> **YOUR TASK**: Starting at the line that contains "Write a Blender" and stopping at the line that contains "from mathutils import Vector, Matrix", repeat every line exactly, the two end lines included, and nothing else.

> **DATA SUPPLIED**:
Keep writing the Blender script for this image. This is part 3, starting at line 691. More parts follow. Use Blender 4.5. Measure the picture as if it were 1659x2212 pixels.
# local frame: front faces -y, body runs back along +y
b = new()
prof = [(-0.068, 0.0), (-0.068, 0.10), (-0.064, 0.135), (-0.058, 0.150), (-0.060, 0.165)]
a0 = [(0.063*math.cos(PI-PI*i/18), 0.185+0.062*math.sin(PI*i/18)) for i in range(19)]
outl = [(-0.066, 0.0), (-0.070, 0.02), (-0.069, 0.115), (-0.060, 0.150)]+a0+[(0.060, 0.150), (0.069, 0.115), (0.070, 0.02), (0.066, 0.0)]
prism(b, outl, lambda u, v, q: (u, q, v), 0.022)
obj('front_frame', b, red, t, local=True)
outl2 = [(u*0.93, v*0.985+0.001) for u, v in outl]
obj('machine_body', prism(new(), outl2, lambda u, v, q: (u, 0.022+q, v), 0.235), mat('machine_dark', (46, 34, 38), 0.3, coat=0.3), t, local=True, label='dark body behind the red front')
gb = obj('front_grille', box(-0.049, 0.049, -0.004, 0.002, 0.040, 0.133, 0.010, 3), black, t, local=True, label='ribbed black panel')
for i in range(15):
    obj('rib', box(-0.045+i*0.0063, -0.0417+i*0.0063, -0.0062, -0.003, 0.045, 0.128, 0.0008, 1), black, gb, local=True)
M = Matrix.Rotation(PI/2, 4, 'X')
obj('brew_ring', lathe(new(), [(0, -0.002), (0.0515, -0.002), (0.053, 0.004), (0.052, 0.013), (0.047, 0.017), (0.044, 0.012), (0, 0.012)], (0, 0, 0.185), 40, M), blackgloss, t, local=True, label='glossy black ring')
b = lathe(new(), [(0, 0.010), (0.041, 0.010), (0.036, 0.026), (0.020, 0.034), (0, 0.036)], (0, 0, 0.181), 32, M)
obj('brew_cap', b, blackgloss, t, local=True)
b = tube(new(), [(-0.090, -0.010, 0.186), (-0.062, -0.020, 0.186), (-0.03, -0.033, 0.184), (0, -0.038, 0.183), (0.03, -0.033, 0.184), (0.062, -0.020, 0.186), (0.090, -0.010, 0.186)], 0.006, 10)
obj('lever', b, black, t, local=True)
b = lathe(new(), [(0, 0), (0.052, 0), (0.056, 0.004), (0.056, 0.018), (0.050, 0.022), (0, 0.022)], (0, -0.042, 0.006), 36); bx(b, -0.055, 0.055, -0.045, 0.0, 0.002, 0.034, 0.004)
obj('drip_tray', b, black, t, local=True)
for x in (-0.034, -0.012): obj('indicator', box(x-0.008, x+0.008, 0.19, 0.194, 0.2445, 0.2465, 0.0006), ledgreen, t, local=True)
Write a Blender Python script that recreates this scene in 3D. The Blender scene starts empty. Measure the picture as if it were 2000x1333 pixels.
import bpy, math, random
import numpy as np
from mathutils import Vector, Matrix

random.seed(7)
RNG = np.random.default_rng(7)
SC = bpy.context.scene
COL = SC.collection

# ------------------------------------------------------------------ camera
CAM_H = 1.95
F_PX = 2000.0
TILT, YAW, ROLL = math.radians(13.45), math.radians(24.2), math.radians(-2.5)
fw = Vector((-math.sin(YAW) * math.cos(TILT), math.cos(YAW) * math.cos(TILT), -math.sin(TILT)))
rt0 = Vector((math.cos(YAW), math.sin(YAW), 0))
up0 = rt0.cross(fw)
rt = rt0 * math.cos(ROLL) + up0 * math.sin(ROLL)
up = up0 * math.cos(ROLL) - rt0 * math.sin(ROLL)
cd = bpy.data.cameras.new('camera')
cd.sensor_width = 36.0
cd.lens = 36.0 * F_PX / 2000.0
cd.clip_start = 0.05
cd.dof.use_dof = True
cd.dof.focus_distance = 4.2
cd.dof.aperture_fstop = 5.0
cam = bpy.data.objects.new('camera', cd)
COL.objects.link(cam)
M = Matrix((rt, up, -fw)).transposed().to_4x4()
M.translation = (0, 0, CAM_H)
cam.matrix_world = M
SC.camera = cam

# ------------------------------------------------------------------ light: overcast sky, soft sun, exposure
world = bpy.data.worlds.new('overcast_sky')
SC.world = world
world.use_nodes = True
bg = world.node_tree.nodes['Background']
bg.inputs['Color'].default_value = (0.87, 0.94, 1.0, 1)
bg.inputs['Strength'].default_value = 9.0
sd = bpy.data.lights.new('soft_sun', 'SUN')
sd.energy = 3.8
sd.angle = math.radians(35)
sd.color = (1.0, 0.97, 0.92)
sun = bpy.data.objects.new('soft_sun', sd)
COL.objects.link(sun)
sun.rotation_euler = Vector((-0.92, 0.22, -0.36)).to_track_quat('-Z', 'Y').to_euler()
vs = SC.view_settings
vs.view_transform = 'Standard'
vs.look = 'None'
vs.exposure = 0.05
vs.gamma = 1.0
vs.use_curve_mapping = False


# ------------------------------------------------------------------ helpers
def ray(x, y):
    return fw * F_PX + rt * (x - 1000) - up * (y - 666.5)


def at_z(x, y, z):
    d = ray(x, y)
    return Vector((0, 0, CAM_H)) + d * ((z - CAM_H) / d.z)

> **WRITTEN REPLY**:
Write a Blender Python script that recreates this scene in 3D. The Blender scene starts empty. Measure the picture as if it were 2000x1333 pixels.
import bpy, math, random
import numpy as np
from mathutils import Vector, Matrix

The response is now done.